I faced this reality as a student at Amherst in the mid-2000s. Valentine Hall, our only cafeteria, closed. I could not afford to go home to Miami, the choice destination for many of my peers. Instead, I foraged through campus job postings to pick up extra shifts to pay off meals I put on my credit card.

Today’s students face a similar fate. With no access to a kitchen in which to cook or store food, Michael, a slim, reserved first-generation college student, told me, “I just go to Family Dollar to buy things that I can microwave.” Many students I spoke to rationed food they took from the cafeteria, oftentimes with the help of sympathetic cafeteria workers.

Spencer, the daughter of refugees, recounted how she “stole food the day before they closed everything — I took a bunch of bread and things that are not perishable.” Michelle, reflective and thoughtful, imported a strategy she used when she and her family were homeless in New York: She found a soup kitchen near campus. With comedic seriousness, Arianna, who has a Southern California vibe, told me, “Spring break is the real ‘Hunger Games.’”

Colleges are not unaware of what cafeteria closings can do to students. Some make special concessions for athletes, international students and those with certain campus jobs. Lower-income students are often not one of these protected classes. This institutional oversight brings about real pain. Worse, the strategies students adopt in response amplify their sense of isolation and difference. Miranda, her words heavy with emotion, yelled: “We don’t have a kitchen. It’s really frustrating. What the hell are we supposed to do?”

At the 2016 1vyG conference, where first-generation college students from the Ivy League came together, Molly, a woman with a pixie haircut, stood up in a room of 200 people to discuss the realities of being a poor college student. After pausing for just a moment, she revealed how she made ends meet during spring break: She increased her online dating activity to secure meals. Banking on men paying for the first date, she felt that her best option was to use Tinder as if it were OpenTable.
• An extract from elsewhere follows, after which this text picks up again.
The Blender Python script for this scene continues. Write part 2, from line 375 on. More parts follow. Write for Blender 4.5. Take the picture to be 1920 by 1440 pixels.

At elite colleges like Harvard, food insecurity — not knowing where your next meal is coming from — is more episodic, happening mostly around breaks. That is not the case at many other colleges around the country. At the University of Hawaii at Manoa, public health researchers found in 2009 that 21 percent students there experienced this reality firsthand. A more recent George Washington University survey revealed that one in five first-generation college students reported being “food insecure” three or more times a week. In a study done by California State University, college officials estimated that 21 percent of their students struggled with food insecurity. The reality is that students at state and community colleges bear this burden most acutely.

Food insecurity undercuts academic performance. But its effects go beyond lowering grades. Hunger in the midst of plenty weakens students’ sense of belonging and undercuts their social, emotional and physical well-being. Knowing one’s peers are away relaxing while you scrounge for food makes poor students not only keenly aware of their own economic disadvantage but also of what their colleges make them endure because of it.

Some colleges are reversing their decision to close cafeterias. Amherst now opens Valentine Hall during break. Connecticut College, which in 2015 charged fees to eat and stay on campus, no longer does for breaks in the academic year. Through valiant efforts by student activists, other colleges have opened food banks. Virginia Commonwealth University (in 2014) and George Washington University (in 2016) opened pantries to provide students with healthy food options. Columbia opened a food bank last year. We need more changes like these on individual campuses. But for systemic change, more robust interventions are needed.

Battling food insecurity in college calls for national policy changes. Increases to federal Pell Grants would provide students with resources for expenses associated with being in college, those covered by tuition and the many incidentals that are not. Expanding college students’ eligibility for SNAP is equally important. These changes would allow students to focus energy and time on academics instead of strategizing about ways to secure food. Given the present presidential administration, however, I am not optimistic that reducing such inequalities will become a priority anytime soon.

To borrow from the actress Viola Davis, diversity “is not a hashtag” to be celebrated when recruiting poor students and put on the back burner once they are on campus. It is one thing to extend coveted invitations to them. It’s another to really prepare for their arrival.

Correction: March 17, 2018
An earlier version of this article misstated the year in which Harvard first opened its dining halls during spring break; it was 2015, not 2014.

Anthony Abraham Jack is a junior fellow at the Harvard Society of Fellows and an assistant professor at the Harvard Graduate School of Education.